[Goal] Read the records and gather each line that includes "script".

[Data in this exercise]
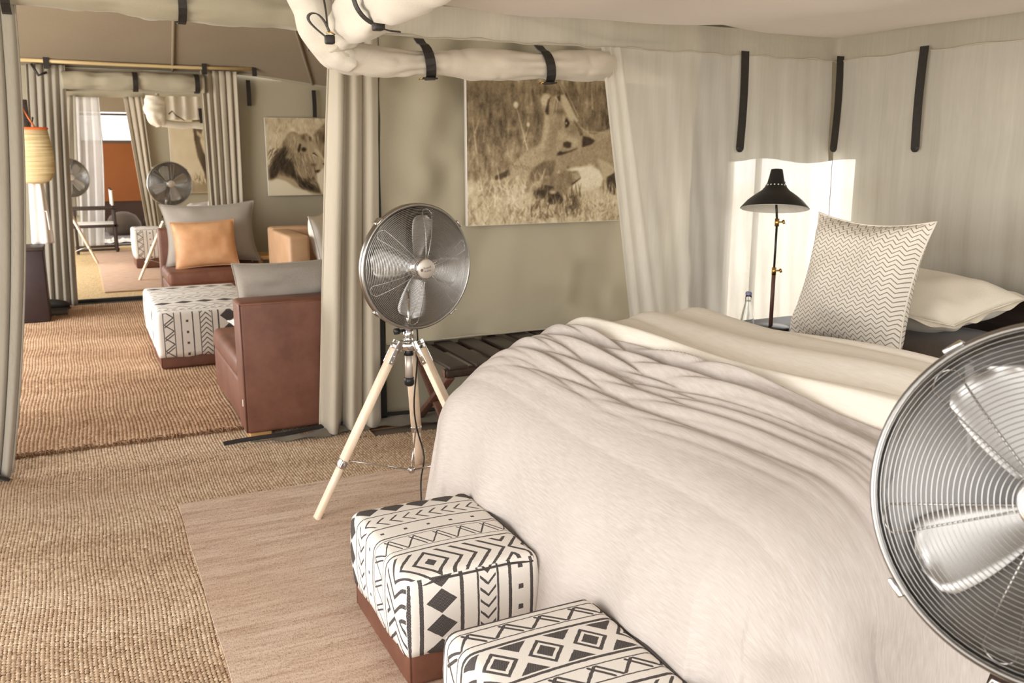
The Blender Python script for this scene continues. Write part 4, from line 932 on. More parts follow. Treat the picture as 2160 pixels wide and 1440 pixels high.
--
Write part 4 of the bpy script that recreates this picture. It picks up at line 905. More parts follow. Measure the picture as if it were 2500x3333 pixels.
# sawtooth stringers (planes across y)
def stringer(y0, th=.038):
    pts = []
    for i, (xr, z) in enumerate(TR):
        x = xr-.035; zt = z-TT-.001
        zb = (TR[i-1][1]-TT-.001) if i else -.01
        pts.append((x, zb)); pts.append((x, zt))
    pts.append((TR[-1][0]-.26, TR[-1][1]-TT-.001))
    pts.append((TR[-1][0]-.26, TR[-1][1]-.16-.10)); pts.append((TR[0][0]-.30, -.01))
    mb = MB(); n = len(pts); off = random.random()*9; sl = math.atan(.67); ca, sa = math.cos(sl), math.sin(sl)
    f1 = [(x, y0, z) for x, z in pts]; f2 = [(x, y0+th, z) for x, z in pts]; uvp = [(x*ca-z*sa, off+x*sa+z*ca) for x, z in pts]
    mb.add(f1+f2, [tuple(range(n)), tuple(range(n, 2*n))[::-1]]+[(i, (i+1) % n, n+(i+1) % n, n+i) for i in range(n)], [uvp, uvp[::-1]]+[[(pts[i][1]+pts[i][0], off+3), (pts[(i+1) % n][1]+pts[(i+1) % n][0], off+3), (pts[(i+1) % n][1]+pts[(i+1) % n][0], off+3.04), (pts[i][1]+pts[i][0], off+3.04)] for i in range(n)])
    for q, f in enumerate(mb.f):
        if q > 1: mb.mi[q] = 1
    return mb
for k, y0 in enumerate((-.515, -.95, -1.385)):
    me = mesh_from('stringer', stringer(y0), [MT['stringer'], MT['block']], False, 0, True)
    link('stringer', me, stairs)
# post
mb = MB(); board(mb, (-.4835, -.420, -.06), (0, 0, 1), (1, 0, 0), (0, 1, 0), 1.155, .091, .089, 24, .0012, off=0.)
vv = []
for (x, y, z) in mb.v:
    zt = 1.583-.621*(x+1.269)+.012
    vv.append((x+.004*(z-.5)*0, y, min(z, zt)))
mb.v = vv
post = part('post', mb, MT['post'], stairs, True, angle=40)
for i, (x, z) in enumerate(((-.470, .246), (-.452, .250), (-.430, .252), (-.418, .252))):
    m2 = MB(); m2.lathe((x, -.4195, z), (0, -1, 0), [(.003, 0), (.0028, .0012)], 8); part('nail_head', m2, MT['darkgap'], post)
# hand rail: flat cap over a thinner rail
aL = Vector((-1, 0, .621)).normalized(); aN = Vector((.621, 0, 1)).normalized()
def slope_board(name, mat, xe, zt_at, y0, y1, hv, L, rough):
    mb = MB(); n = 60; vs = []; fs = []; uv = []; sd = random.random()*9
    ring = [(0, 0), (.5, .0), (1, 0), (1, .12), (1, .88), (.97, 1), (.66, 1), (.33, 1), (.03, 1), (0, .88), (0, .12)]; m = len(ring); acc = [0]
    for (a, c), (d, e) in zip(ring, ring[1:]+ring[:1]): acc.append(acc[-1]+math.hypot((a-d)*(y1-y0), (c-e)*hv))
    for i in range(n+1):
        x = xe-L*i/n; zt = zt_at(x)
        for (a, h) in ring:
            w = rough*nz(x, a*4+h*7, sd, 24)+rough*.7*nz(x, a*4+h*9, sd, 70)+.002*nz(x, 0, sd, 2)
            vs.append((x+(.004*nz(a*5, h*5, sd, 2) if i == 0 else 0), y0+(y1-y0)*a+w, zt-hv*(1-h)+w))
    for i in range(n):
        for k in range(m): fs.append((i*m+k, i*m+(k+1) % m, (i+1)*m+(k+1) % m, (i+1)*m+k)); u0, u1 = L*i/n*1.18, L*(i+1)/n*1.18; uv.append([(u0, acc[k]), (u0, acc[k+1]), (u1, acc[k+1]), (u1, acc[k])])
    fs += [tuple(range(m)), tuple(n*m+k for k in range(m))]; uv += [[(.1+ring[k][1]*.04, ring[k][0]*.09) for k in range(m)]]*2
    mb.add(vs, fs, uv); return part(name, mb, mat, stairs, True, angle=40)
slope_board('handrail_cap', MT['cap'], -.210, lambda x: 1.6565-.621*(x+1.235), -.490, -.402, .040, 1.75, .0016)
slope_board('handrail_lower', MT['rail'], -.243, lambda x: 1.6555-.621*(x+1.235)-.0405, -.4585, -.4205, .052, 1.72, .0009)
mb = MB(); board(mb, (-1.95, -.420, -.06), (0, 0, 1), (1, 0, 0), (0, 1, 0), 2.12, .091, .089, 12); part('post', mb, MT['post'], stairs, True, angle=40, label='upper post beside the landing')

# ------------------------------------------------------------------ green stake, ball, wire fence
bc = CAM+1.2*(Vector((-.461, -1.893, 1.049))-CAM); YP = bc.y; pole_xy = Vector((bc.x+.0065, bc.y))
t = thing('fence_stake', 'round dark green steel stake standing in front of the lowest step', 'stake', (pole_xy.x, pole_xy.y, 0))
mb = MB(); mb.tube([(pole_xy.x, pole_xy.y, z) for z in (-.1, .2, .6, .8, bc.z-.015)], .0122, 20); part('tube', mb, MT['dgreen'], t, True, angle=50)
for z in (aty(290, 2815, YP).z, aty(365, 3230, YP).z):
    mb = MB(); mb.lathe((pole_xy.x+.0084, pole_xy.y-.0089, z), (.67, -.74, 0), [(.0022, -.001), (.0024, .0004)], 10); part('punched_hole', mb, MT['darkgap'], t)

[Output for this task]
The Blender Python script for this scene continues. Write part 4, from line 932 on. More parts follow. Treat the picture as 2160 pixels wide and 1440 pixels high.
Write part 4 of the bpy script that recreates this picture. It picks up at line 905. More parts follow. Measure the picture as if it were 2500x3333 pixels.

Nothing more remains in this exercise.